To gather in the warmth of a sunlit room, the air alive with the hum of conversation and the rhythm of Marvin Gaye's voice, is to glimpse a world where our existence is not a series of battles but an endless sky of joy. It is to reclaim the narrative that has been torn from us, to stitch it together with threads of laughter and shared history. There, in that space, we were not defined by our struggles but by our capacity for love, for creation, for simply being.
And when we ultimately left and went back to the outside world, the same struggles were waiting for us. But my God if they weren’t just a bit lighter. Which is entirely the point of it all.
I invite you to view Sayra Havranek’s photos of the event and see what my vision of freedom looks like: https://lightroom.adobe.com/shares/212c82afd30e40f5ab4f3a8840d4927c
Also, I want to take a moment to thank everyone who has purchased “We Alive, Beloved.” Your support has been nothing short of incredible, and thanks to you, I now have another bestselling book as it made the USA Today bestseller list this week. This is no easy feat for a poetry collection, and it means the world to me that so many of you have embraced this work with open hearts and minds.
I'm also thrilled to share that “We Alive, Beloved” was chosen as one of Book Riot's best books of 2024 so far.
Thank you for being a part of this journey with me. Thank you for reading, for sharing, and for believing in the power of my words.
The photos. Oh, the photos. Such joy.
Congratulations on your newest Best Seller!

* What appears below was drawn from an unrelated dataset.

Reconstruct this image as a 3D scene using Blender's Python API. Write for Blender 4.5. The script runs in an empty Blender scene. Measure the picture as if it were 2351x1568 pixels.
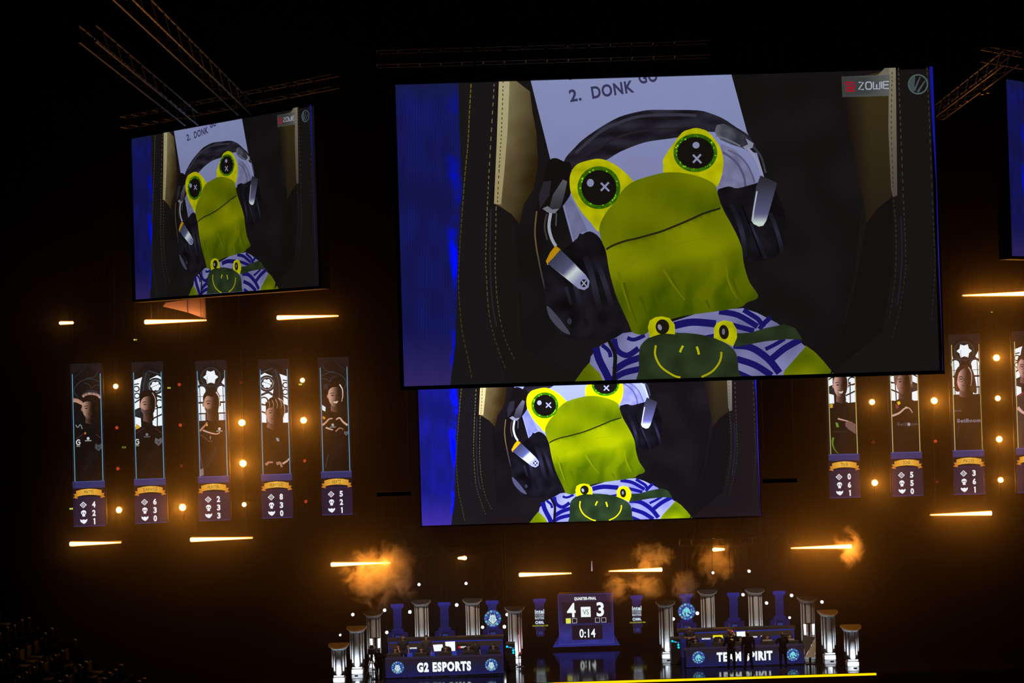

I want to say that I can't believe that NYPD intruded on your celebration (the old standby "Too loud" no doubt) - but I can't say that. What happened to you is all too frequent and familiar.
Finally: I live in a very diverse - but not over gentrified yet! - neighborhood in Brooklyn and went to Harlem last week to see a friend in a staged reading of two one-act plays. Coming out of the subway at 116th Street. I felt so "at home" and totally felt that "poetry in the way we gather" you mention. It is very real, and wonderful.